Prematuro concluir se as vigarices de Trump são cortinas de fumaça para extorquir nações menos poderosas econômica e militarmente ou se, à maneira dos personagens Pink & Cérebro, ele quer dominar o planeta — ingressando no hall da fama junto com Nero, Júlio César, Napoleão Bonaparte, Mussolini e Hitler como mais um megalômano descabelado.
Conversa mole
A falsificação da realidade funciona até certo ponto. À primeira vista, pode parecer convincente defender valores como os direitos humanos e a liberdade de expressão para encurralar o Brasil. Para alguns, pode parecer verossímil sancionar o ministro Alexandre de Moraes. Mas a fabulação não resiste a cinco segundos de análise. O revólver da Magnitsky pode ser uma dessas armas que explodem na mão quando se aciona o gatilho.
Na vida real, Trump é um estelionatário que jamais se preocupou com direitos humanos ou qualquer valor parecido. Seu negócio é enganar o próximo e fazer qualquer coisa com que possa lucrar. Fantasiar-se de idealista é uma piada em que nem ele acredita. Faz o que qualquer palhaço faz com um microfone na mão: grita.
No seu papel de velhaco e trapaceiro, tudo lhe cai bem. Vergonhoso é o papel de quem sabe o que está vendo, mas faz que não vê. Na mesma linha, é legítimo que os Estados Unidos defendam seus interesses e aplaudam um presidente que, alegadamente, trabalha para carrear recursos para seu bem-estar.
Vergonhoso e inadmissível é que brasileiros se associem a um projeto que colide com seus próprios interesses. Dizerem-se “patriotas” é tão tragicômico quanto a mulher que apanha do marido dizer que a culpa foi sua.
A investida desequilibrada contra Alexandre de Moraes, na prática, o homenageia.

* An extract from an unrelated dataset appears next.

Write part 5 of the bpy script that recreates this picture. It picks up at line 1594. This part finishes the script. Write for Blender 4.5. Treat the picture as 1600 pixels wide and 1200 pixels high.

Trump o promoveu à condição de herói mundial. Os efeitos práticos, no campo econômico, do “trumpaço” não chegam nem perto da gritaria anunciada.
Ilusões de ótica
Trump governa um país afundado em dívidas. Ele abriu mão de US$ 3,4 trilhões em impostos para hipnotizar seu eleitorado. No primeiro semestre, com as sobretaxas, ele conseguiu elevar a arrecadação de US$ 28 bilhões, do primeiro semestre de 2024, para US$ 152 bilhões, mas ainda está longe de cobrir o buraco todo. A projeção é que o pacote completo do tarifaço gere US$ 2 tri. A conta não deve fechar.
Não se sabe se Trump, em seu labirinto, tem alguma rota de fuga. Tampouco se ele vai fugir para a frente ou se vai recuar de novo. Um meme em japonês que passou a circular nesta quarta-feira (6/8) expõe o ringue de forma significativa. Sobre isso, quem está com a palavra é o povo americano.
Os brasileiros perderem-se em factoides como a prisão de quem lesa a pátria — que em guerras declaradas pune-se com corte marcial — é fazer o jogo do inimigo. Não se trata de julgar pessoas. O que está em questão é se o país deve-se governar por seus interesses ou pelos interesses de quem quer extorqui-lo.